You’re On Title It’s Your House

The key to a successful transaction and a happy seller is to treat the seller’s mortgage as if it were yours, as if you had gotten it in your own name. It makes no sense to take over a property subject-to if you’re not going to take care of the property and pay the mortgage as everyone expects. This technique is not right for you if you’ve lost your income, got evicted and can’t pay for anything. The best thing is to wait until you have an income and then go for it. Even though there’s no money down, you don’t have to come up with a downpayment or closing costs, you still have the burden to pay the monthly mortgage payments and take care of the house.  

While taking over someone’s property subject to is a fantastic way to get into properties, it’s not without its risks and paying someone else’s mortgage is a big responsibility.

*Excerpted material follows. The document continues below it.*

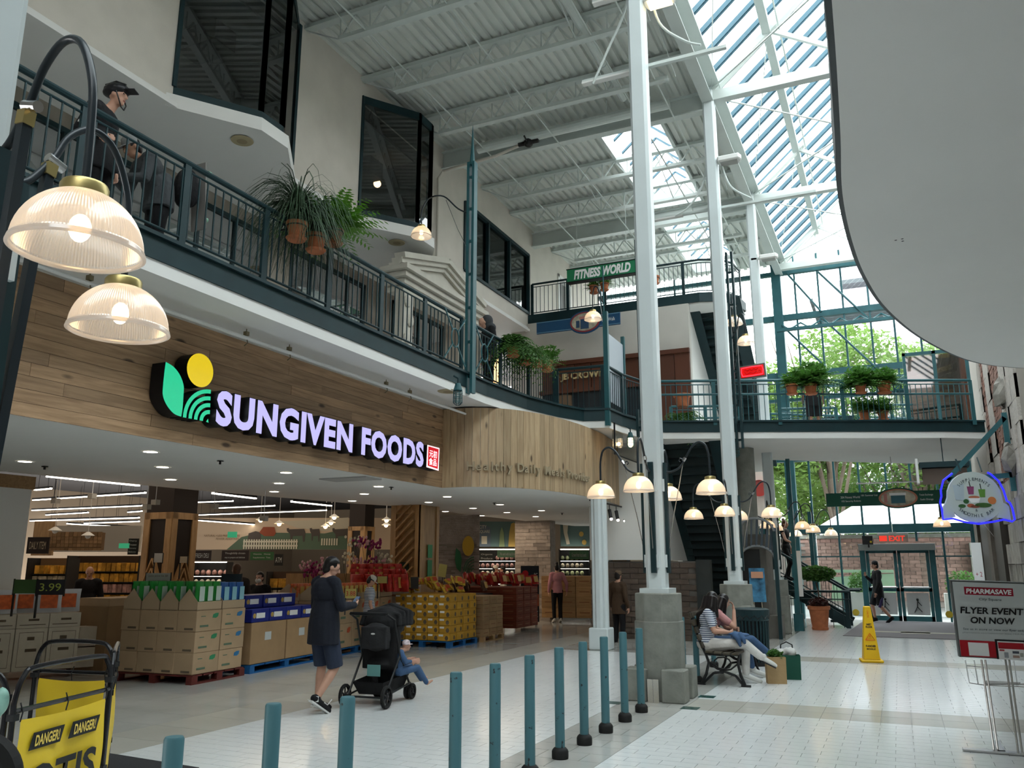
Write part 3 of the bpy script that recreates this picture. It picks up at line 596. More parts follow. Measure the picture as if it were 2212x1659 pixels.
courses(17.0,18.1,3.3,7.6,.6,.45,STONEL,'stone',.08,.02)
courses(17.0,20.6,0,3.3,.75,.42,STONE,'stone',.14,.05)
# dark doorway openings between dark pilasters
obj('doorway_recess',MB().bx((2.05,20.75,0),(2.25,22.2,2.9)).bx((2.05,23.0,0),(2.25,25.5,2.9)),mat('dark bronze doorway',(.035,.028,.022),.5),wr)
obj('pilaster',MB().bx((1.98,22.25,0),(2.25,22.95,3.4)).bx((1.98,25.6,0),(2.25,26.5,3.4)),mat('brown stone pilaster',(.13,.11,.09),.8,noise=.15,ns=6,bump=.3),wr)
obj('upper_beam',MB().bx((1.95,20.6,2.95),(2.3,28,3.35)),mat('brown stone pilaster'),wr)
for k,(y,z,s) in enumerate(((18.35,4.9,.45),(18.1,3.6,.5))):
    st=MB().sph((0,0,0),(.16,s*.42,s*.62),6,4); st.v=[(a+R.uniform(-.03,.03),b+R.uniform(-.06,.06),c+R.uniform(-.07,.07)) for a,b,c in st.v]; obj('boss_stone',st,STONE,wr,(2.12,y,z),(.3,0,0))
T=thing('roof_bracket','teal steel triangular bracket on the stone wall above the round smoothie sign','bracket',(2.1,18.2,3.3)); 
for p,q in (((0,0,0),(-1.1,0,-.05)),((-1.1,0,-.05),(0,0,1.1)),((0,0,-.3),(0,0,1.2)),((-.5,0,-.02),(-.5,0,.0))): obj('bar',MB().bar(p,q,.09,.09,up=(0,1,0)),TEALM,T)
T=thing('open_cabinet','open teal framed display lid with brown panel hung under the bridge','cabinet',(1.12,21.0,3.72)); obj('lid',MB().box((0,0,.12),(1.0,.5,.12)),TEAL,T); obj('panel',MB().box((0,0,-.12),(.9,.06,.36),M=Matrix.Rotation(.3,3,'X')),mat('brown board',(.16,.12,.10),.7),T); obj('side_board',MB().box((-.55,0,0),(.05,.4,.55)),SOFF,T); obj('hanger',MB().bar((0,0,.15),(0,0,.8),.02),TEAL,T)
T=thing('tinted_screen','brown tinted glass screen with slanted louvres beside the brick pier','screen',(1.15,22.9,4.75)); 
obj('glass',MB().bx((-.55,0,.1),(.85,.03,2.1)),glassm('brown tinted glass',(.38,.25,.2),.1),T); obj('frame',MB().bx((-.6,-.03,0),(-.53,.06,2.2)).bx((.08,-.03,0),(.16,.06,2.2)).bx((.8,-.03,0),(.88,.06,2.2)).bx((-.6,-.03,2.12),(.88,.06,2.2)),TEALM,T)
for k in range(6): obj('louvre',MB().box((.1,.25,.8+k*.2),(1.1,.04,.07),M=Matrix.Rotation(-.25,3,'Y')),mat('dark brown louvre',(.06,.04,.035),.6),T)
# ---- big round balcony top right ----
CB=[(.35,-8),(.25,-2),(.0,2.5),(-.07,4.66),(-.10,5.52),(-.14,6.44),(-.12,7.47),(-.04,8.56),(.15,9.83),(.57,11.41),(1.19,12.9),(1.9,13.68),(3.0,14.3),(4.5,14.7),(9.3,15)]
cp=[(p.x,p.y) for p in spline([(a,b,0) for a,b in CB],6)]
cb=struct('floor_round_balcony',MB().prism(cp+[(9.3,-8)],4.42,4.8),SOFF)
obj('edge_fascia',MB().wallstrip(cp,4.425,4.84,.035),mat('dark grey fascia sheet',(.06,.07,.075),.5,noise=.2,ns=2),cb)
for x,y in ((1935,519),(1949,516),(1950,521)): p=W(x,y,'Z',4.418); obj('drill_hole',MB().lathe([(0,0),(.012,0)],8,(p.x,p.y,p.z)),BLACK,cb)
# ---- railings ----
def along(path):
    P=[V((a,b,0)) for a,b in path]; L=[0]
    for a,b in zip(P,P[1:]): L.append(L[-1]+(b-a).length)
    def f(s):
        for i in range(len(L)-1):
            if s<=L[i+1]+1e-6: t=(s-L[i])/max(1e-9,L[i+1]-L[i]); d=(P[i+1]-P[i]).normalized(); return P[i].lerp(P[i+1],max(0,t)),d
        return P[-1],(P[-1]-P[-2]).normalized()
    return f,L[-1]
def railing(label,path,z0,h,post,bal,m,s0=0,flat=False,mids=(),group=None,rr=.032,s1=None):
    f,LT=along(path); o,_=f(0); o=V((o.x,o.y,z0)); T=thing('railing',label,'railing',tuple(o),0,group)
    def line(z,r,nm):
        pts=[V((a,b,z0+z))-o for a,b in path]; obj(nm,MB().tube(pts,r,8),m,T)
    line(h,rr,'handrail'); line(h-.09,.013,'top_bar'); line(.1,.016,'bottom_bar')
    for z in mids: line(z,.026,'mid_rail')
    bmz=MB().box((0,0,(h-.09+.1)/2),(.014,.014,h-.19)).mesh('baluster'); bmz.materials.append(m)
    if flat: bmz=MB().box((0,0,(h-.09+.1)/2),(.03,.03,h-.19)).mesh('baluster'); bmz.materials.append(m)
    pmz=MB().box((0,0,h/2),(.085,.035,h)).mesh('post'); pmz.materials.append(m)
    n=int(LT/bal)
    npst=max(1,round(LT/post))
    for k in range(npst+1):
        p,d=f(LT*k/npst); obj('post',pmz,None,T,tuple(p+V((0,0,z0))-o),(0,0,math.atan2(d.y,d.x)+PI/2*0))
    cnt=0
    for k in range(1,n):
        s=k*bal
        if s<s0: continue
        if min(abs(s-LT*j/npst) for j in range(npst+1))<bal*.45: continue
        p,d=f(s); cnt+=1
        if cnt<290: obj('baluster',bmz,None,T,tuple(p+V((0,0,z0))-o),(0,0,math.atan2(d.y,d.x)))
    return T
railing('long dark teal railing of the left walkway, from the cyclist to the tall lamp post',[(-6.49,2.2),(-6.49,12.1)],4.85,.95,1.3,.118,TEAL)
railing('dark teal railing right of the tall lamp post, hung with ferns',[(-6.49,12.3),(-6.48,16.35)],4.85,.95,1.35,.118,TEAL)
railing('dark teal railing around the projecting corner above the timber drum',[(-6.42,16.38),(-5.3,16.45),(-5.25,17.4),(-5.05,18.15),(-4.9,18.35)],4.8,1.0,1.1,.12,TEAL)
br=[(-4.9,18.35),(-4.6,18.47),(-3.05,19.1),(-2,19.55),(-1.0,20.03),(.46,20.69),(1.2,21.0),(1.86,21.3)]
railing('blue green bridge railing with potted plants, across the middle of the hall',br,4.76,1.04,1.45,.125,TEALM,mids=(.72,))
railing('dark railing along the far edge of the bridge',[(-2.9,23.6),(1.9,26.9)],4.76,1.0,1.5,.14,TEALM,mids=(.5,.7))
railing('railing of the third level landing below the green gym sign',[(-9.3,21.8),(-4.3,21.8),(-3.8,22.0),(-3.5,22.45),(-3.42,23.2)],8.9,1.0,1.15,.13,TEAL)
railing('low guard rail beside the head of the lower stairs',[(-4.9,20.4),(-3.3,21.0)],4.76,.8,.8,.14,TEALM,mids=(.5,))
railing('guard rail before the small ramp on the bridge',[(-2.4,21.6),(-1.1,22.0)],4.76,.75,.7,.14,TEALM,mids=(.45,))
railing('low double guard rail at the right end of the bridge',[(-.6,22.6),(1.75,23.2)],4.76,.85,.9,.14,TEALM,mids=(.5,))
railing('dark vertical bar railing on top of the big round balcony',[(p[0]+.02,p[1]) for p in cp if -3<p[1]<15 and p[0]<5],4.84,1.0,1.0,.1,TEAL,flat=True)
tag(obj('ramp_panel',MB().bx((-2.2,23.0,4.76),(-.5,23.05,5.45)),TEAL),'dark green solid panel standing behind the bridge railing plants','panel')
T=thing('tall_mast','tall slotted teal lamp post with spike finial on the left walkway edge','post',(-6.42,12.3,4.5))
obj('mast',MB().bar((-.05,0,0),(-.05,0,4.3),.05,.13).bar((.05,0,0),(.05,0,4.3),.05,.13),TEALM,T); obj('spike',MB().tube([(0,0,4.25),(0,0,4.5),(0,0,5.05)],[.055,.035,.004],8),TEALM,T)
for k in range(7): obj('spacer',MB().box((0,0,.3+k*.62),(.1,.02,.05)),TEALM,T)
# roundel ornaments on each side of the mast
for i,(yc,l) in enumerate(((11.75,'left'),(12.85,'right'))):
    T=thing('rail_ornament','teal wrought ring and cross ornament %s of the tall lamp post'%l,'ornament',(-6.42,yc,5.35)); b=MB()
    b.tube([(0,.13*math.cos(a*PI/8),.16*math.sin(a*PI/8)) for a in range(17)],.014,6,cap=False); obj('ring',b,TEALM,T)
    for sy in(-1,1):
        for sz in(-1,1): obj('bar',MB().bar((0,sy*.08,sz*.11),(0,sy*.36,sz*.42),.02),TEALM,T)
# clustered teal posts at the platform corner with slot pattern
for (x,y,z0,z1,l) in ((-5.02,18.3,4.5,9.3,'slender twin teal post rising from the platform corner to the third level'),(-4.75,17.0,4.3,4.9,'short slotted teal post end beside the nearest column'),(-3.02,19.0,4.2,8.9,'twin teal post beside the second column up to the stair landing')):
    T=thing('twin_post',l,'post',(x,y,z0)); h=z1-z0
    obj('channel',MB().bar((-.06,0,0),(-.06,0,h),.05,.1),TEAL,T); obj('channel',MB().bar((.06,0,0),(.06,0,h),.05,.1),TEAL,T)
    for k in range(int(h/.8)+1): obj('spacer',MB().box((0,0,.2+k*.8),(.1,.02,.05)),TEAL,T)
# ---- outside ----
struct('ground_outside',MB().bx((-30,28.5,-.3),(30,90,-.01)),mat('outdoor paving',(.35,.33,.31),.9,noise=.1,ns=2))
ob=struct('wall_outside',MB().bx((-8,38.1,0),(7.5,38.5,2.75)),mat('mortar outside',(.32,.28,.26),.9))
BR3=mat('pink brown outdoor brick',(.30,.20,.17),.85,noise=.2,ns=6,rnd=.2)
for j in range(18):
    for i in range(17):
        x=-3.6+(i+.5*(j%2))*.42; obj('brick',MB().box((0,0,0),(.40,.05,.135)),BR3,ob,(x,38.08,.3+j*.147)) if i+j*17<306 else None
obj('coping',MB().bx((-8,38.0,2.75),(7.5,38.6,2.9)),CONC,ob); 
for x in (-4.1,2.9): obj('buttress',MB().bx((x-.3,37.7,0),(x+.3,38.2,2.5)),CONC,ob)
T=thing('canopy_tent','white peaked canopy tent seen through the end glass','tent',(.3,36,3.0))
obj('roof',MB().add([(-3.2,-1.5,0),(3.0,-1.5,0),(3.0,2.5,0),(-3.2,2.5,0),(-1.2,.5,1.35),(1.3,.5,1.35)],[(0,1,5,4),(1,2,5),(2,3,4,5),(3,0,4)]),mat('white tent cloth',(.75,.73,.78),.6),T); obj('valance',MB().bx((-3.2,-1.52,-.18),(3.0,-1.5,0)),mat('white tent cloth'),T)
for x in (-3.15,2.95): obj('leg',MB().tube([(x,-1.45,-3),(x,-1.45,0)],.04,6),CHROME,T)
T=thing('waste_container','pale green metal waste container outside the doors','container',(-1.3,34.5,0)); obj('body',MB().prism([(-1.1,.35),(1.1,.35),(1.1,1.35),(-1.0,1.2)],-.6,.6,M=Matrix(((1,0,0),(0,0,1),(0,1,0)))),mat('pale green metal',(.2,.3,.2),.6),T); obj('lid',MB().box((0,0,1.42),(2.2,1.25,.1)),mat('pale green metal'),T)
T=thing('concrete_planter','concrete planter box with a round shrub right of the doors outside','planter',(1.75,31,0)); obj('box',MB().bx((-.5,-.3,0),(.6,.3,.75)),mat('pale concrete',(.5,.48,.45),.8),T)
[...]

You should treat it as if you signed on the dotted line for the mortgage yourself.  In all that’s been said, Subject-to is a fantastic technique to use to start building passive income.  You’ll be building up your income-producing real estate portfolio without qualifying for any loans. Since the loans aren’t in your name, there are no limits on how many properties you can buy. It’s also a great tool for seasoned investors to generate wealth quickly. Imagine building your real estate empire one subject-to deal at a time, while you are at your job, then you turn around and quit once your income replaces your salary.

So, that’s it! Subject-to investing is like the private dining room at the back of your favorite restaurant—once you experience it, you’ll never want to dine with the regular folk again. Are you ready to finally take your journey to homeownership? Okay, let’s do this!